Recent developments have signified a shift. Attorney General Merrick Garland announced a Department of Justice investigation into Minneapolis’ police practices, another rare action of oversight by the federal government into a local law enforcement agency. Earlier this year, the Supreme Court made it easier to sue police for using excessive force. Meanwhile, some Black officers have been sidestepping police unions in the wake of Floyd’s death to call for changes within police departments.

But some civil rights groups say convictions and even criminal charges aren’t the answer to ending police violence. In a statement, social justice organization Black Visions said Chauvin may face a sentence, but “the entire legal system that allowed this murder to take place remains intact.”

Color of Change President Rashad Robinson said although the trial is historic and important, “we should be clear about the work that still needs to be done.”

“Twelve jurors can’t deliver justice. It’s going to take millions of people delivering structural change that will bring about true justice,” he said. “There are so many forces that are incentivized to make us believe that more happened here than did, because they want to go back to doing what they were doing. The police unions, the politicians who support their causes, folks that demonize Black communities — all of those folks would love us to believe that this one trial was the turning point. What actually is the turning point is the millions of people who continue to take action in the service of change.”

The Chauvin verdict marks the first time a white police officer has been convicted of murdering a Black man in Minnesota. Jamal Johnson, director of The Legal Aid Society’s Homicide Defense Task Force, said he hopes the case, along with public pressure, will prompt more prosecutors to bring charges against police rather than deferring to their impunity. He said activists have long called on the Justice Department to get involved in addressing police violence, but his confidence in the agency wavers.

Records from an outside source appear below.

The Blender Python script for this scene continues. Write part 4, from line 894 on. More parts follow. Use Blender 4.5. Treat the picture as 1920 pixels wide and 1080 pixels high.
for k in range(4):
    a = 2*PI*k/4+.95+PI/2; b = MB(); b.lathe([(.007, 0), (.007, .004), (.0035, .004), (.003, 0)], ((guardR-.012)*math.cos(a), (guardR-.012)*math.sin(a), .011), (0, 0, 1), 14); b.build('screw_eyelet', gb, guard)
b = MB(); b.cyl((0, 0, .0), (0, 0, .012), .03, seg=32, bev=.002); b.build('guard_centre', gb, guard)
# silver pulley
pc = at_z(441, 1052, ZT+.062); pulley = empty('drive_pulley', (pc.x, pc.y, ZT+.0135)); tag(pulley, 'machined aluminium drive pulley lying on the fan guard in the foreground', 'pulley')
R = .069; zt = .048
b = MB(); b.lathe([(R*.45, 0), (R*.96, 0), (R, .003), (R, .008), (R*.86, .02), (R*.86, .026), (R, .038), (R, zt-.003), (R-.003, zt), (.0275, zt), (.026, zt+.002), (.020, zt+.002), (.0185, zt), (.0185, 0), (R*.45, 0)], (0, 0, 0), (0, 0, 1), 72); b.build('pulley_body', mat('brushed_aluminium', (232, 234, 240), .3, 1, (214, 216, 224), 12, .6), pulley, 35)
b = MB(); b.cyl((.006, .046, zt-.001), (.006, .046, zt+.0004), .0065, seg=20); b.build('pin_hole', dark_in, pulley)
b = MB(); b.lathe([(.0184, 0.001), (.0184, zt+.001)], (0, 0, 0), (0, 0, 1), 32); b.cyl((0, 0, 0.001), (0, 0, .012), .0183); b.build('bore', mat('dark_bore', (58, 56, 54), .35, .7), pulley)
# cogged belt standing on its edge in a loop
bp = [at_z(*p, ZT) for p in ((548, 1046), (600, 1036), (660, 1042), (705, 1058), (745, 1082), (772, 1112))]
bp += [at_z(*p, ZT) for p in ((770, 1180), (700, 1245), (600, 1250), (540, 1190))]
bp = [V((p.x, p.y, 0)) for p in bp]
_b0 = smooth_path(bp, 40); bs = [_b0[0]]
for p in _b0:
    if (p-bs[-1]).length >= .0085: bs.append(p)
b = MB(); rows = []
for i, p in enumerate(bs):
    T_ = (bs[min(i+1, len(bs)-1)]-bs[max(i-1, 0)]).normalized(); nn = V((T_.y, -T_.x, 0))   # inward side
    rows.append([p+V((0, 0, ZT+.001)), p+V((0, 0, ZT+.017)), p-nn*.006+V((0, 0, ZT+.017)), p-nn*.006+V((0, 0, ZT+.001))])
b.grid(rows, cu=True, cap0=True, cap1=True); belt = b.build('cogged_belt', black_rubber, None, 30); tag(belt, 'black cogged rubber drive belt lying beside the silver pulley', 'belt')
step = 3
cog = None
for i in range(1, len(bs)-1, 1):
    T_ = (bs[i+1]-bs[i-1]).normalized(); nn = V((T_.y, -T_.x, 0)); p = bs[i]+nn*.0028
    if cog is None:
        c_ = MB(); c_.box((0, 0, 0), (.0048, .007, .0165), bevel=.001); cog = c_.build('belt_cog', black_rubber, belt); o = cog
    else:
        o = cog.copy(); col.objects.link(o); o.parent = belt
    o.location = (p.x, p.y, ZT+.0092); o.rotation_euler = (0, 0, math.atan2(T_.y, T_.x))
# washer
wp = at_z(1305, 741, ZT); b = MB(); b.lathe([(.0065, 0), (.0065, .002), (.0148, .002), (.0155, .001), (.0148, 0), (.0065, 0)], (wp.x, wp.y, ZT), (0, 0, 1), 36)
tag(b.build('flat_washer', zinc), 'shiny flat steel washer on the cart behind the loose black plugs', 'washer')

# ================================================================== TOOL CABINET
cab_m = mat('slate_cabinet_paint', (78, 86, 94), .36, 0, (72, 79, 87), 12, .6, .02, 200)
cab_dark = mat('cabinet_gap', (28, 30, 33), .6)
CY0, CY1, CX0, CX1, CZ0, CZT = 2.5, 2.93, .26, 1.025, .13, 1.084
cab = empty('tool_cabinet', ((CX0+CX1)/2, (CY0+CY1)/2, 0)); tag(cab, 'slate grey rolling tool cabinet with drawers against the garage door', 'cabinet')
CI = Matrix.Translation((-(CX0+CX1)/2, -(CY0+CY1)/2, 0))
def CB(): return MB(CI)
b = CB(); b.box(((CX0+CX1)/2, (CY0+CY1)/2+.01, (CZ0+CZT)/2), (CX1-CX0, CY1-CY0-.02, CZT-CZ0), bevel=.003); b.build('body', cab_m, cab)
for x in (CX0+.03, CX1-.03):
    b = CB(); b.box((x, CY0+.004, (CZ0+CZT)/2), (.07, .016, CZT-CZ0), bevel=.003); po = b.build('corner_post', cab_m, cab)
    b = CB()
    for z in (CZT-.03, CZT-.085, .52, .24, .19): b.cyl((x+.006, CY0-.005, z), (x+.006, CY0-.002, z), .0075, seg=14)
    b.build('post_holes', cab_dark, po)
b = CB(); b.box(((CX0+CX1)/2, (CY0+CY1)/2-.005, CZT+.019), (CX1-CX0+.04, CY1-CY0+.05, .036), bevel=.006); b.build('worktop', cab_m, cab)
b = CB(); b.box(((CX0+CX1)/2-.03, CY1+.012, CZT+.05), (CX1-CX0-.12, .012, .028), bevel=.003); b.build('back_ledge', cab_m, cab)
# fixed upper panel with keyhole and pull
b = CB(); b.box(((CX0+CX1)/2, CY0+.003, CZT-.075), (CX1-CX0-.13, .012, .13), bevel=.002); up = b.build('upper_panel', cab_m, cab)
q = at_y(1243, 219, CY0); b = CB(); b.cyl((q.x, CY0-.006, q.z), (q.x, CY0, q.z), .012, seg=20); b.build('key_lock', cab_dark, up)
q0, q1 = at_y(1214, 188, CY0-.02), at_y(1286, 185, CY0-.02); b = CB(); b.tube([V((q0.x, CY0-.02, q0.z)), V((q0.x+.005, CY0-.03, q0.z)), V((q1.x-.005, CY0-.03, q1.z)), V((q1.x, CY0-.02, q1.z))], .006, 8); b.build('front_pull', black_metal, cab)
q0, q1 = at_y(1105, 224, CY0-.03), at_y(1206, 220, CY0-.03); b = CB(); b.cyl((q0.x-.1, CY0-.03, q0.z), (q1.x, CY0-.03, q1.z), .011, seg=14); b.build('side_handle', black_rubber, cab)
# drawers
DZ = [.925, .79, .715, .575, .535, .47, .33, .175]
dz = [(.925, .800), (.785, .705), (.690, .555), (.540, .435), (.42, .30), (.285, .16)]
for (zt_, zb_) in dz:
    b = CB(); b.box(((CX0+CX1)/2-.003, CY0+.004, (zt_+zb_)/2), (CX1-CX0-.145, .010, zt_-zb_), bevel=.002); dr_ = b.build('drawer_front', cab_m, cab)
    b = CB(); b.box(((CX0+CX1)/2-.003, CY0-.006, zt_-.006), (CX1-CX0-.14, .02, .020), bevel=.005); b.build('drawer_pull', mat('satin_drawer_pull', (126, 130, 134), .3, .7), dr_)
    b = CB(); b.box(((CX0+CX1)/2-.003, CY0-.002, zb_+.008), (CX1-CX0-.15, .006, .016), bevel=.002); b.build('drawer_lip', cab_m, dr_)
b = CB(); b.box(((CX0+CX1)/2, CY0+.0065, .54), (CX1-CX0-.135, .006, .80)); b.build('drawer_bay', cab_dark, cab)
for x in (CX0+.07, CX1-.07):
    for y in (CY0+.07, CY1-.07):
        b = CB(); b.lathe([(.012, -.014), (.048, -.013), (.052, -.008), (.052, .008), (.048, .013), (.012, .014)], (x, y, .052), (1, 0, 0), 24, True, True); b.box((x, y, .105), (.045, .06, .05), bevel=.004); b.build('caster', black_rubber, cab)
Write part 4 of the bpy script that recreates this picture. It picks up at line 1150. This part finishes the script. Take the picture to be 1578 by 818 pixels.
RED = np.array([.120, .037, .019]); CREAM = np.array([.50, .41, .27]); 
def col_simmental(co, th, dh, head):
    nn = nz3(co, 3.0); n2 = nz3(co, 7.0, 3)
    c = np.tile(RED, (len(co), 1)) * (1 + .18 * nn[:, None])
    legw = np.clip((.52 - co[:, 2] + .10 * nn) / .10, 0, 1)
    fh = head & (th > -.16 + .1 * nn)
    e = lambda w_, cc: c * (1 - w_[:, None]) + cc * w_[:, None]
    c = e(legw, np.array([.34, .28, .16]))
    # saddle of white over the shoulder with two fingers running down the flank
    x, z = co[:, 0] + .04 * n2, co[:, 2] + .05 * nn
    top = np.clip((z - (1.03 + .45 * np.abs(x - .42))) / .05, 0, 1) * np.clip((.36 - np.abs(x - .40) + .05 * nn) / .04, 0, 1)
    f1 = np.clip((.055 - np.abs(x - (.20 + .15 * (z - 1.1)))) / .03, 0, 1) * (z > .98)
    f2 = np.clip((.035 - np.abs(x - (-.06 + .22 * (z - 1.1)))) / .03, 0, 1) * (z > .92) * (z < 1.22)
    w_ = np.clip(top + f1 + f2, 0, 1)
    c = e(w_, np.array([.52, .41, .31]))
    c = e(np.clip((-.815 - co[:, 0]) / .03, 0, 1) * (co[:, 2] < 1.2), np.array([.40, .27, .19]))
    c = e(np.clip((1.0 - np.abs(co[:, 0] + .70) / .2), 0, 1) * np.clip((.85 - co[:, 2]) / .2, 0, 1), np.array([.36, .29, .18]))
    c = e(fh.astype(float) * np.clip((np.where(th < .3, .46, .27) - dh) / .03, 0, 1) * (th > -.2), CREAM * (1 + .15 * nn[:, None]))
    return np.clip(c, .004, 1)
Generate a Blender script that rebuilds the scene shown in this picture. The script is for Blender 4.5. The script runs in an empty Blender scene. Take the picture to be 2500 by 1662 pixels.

“Federal investigations are only as good as the leadership that exists at the time,” he said. Johnson added that the Chauvin trial could signify a positive change in the perspectives of future juries.

“There are many people who show up for jury duty who say, ‘I believe the police officers.’ I think because of what happened in this trial, that is eroding somewhat. Jurors don’t view police officers as credible simply because they have a badge,” he said.

Even amid the national attention on the verdict, many organizers said that such convictions will never address, but only empower, the criminal legal system. Mariame Kaba, an organizer who advocates abolishing policing and prisons, wrote in 2014 that a singular indictment won’t end oppressive policing “rooted in anti-Blackness, social control, and containment.”

Now, Derecka Purnell, author of “Becoming Abolitionists: Police, Protests, and the Pursuit of Freedom,”is reinforcing the point.

“The celebration of the conviction as ‘accountability’ or ‘justice’ that will send chills down the spines of police simply doesn’t comport with the law, which protects the police’s right not to think before they act,” she wrote in The Guardian. The “underlying power to be violent will remain virtually unchanged and many more people will die because of it.”